Three years after its last train hit the buffers, landlocked Nepal is building a new railway network to boost its ailing economy, helped by the rivalry between its powerful neighbors, China and India.
The railway to India was a lifeline for the small southern frontier town of Janakpur, used to import everything from sweets to clothes and cosmetics and fueling a vibrant border economy.
However, it fell into disrepair after years of neglect and since 2014, the train has sat stationary, its rusting carcass now a playground for local children, while Janakpur’s markets are empty.
Photo: AFP
“When the train was running, we would have a lot of business. I was easily providing [for] my family,” said Shyam Sah, whose small family-run cosmetics shop has suffered an 80 percent drop in profits since the railway closed.
Now it is being rebuilt with Indian backing, one of three new rail lines — one funded by China in the north and a third by Nepal itself — that the nation hopes will help boost international trade.
Nepal remains largely isolated from the global economy, dependent on aid and remittances.
Growth slowed dramatically after a 2015 earthquake, but is expected to normalize at 5 percent from next year — one of the slowest rates in South Asia — according to the World Bank.
It has courted its two large neighbors for investment in an attempt to plug itself into a rail network that links the far eastern reaches of Asia with Europe, but geography is not on its side.
The Himalayas form a natural border between Nepal and China, leaving it largely dependent on India — with which it shares a 1,400km open border — for the majority of its imports and exports.
Kathmandu has tilted toward Beijing as part of a nationalist drive to decrease the nation’s reliance on New Delhi.
China has responded, ramping up its diplomatic ties with Nepal, mostly through large-scale infrastructure investments.
This year, Beijing pledged US$8.3 billion to build roads and hydropower plants in Nepal, dwarfing India’s commitments of US$317 million.
Feasibility studies are also underway for a Beijing-backed railway connecting Kathmandu to Lhasa, cutting straight through the Himalayas at an estimated cost of US$8 billion.
Ankit Panda, senior editor at The Diplomat magazine, said that could be a game-changer.
“The rail line with China holds potential depending on the demand side of the equation, on how China allows Nepal to leverage that link for commercial growth opportunities,” he said.
However, it has strained relations between India and China, who are locked in a tense standoff on a remote Himalayan plateau in Bhutan sparked by a new road being built by China.
“China knows that its checkbook diplomacy with the smaller Asian states is a sore point with India, which simply cannot afford to put up the kind of capital outlays that the Chinese promise,” Panda said.

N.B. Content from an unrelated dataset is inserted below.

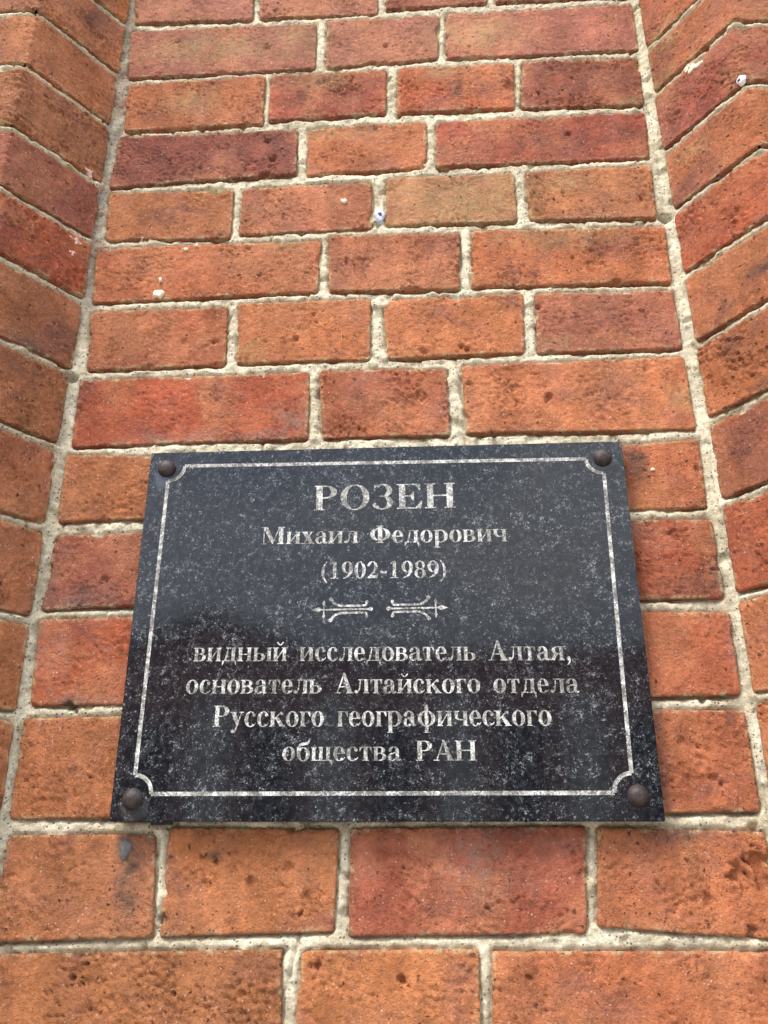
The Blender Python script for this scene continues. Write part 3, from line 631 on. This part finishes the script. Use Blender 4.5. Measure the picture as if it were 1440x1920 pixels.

New Delhi is funding the reconstruction of the Janakpur line, rebuilding the tracks to carry broad-gauge trains that would allow it to connect to the rest of the subcontinent’s expansive rail network.
Meanwhile, Nepal is building a 945km line that is to cut across the southern plains from east to west.
Nearly a third of the track has been built, but construction has stalled for lack of funds and it is not clear when it work will finish.
Some experts warn that Nepal has become a “de facto” battleground in a geopolitical struggle for regional supremacy between India and China — a position that Kathmandu must navigate carefully.
Meanwhile, the people of Janakpur are eagerly awaiting the rail revival that is to connect them to India once again.
“When the train stopped, everything finished. Business has gone down for all of the city,” bookshop owner Rajendra Kusuwah said. “After the new rail comes, it will open doors for development.”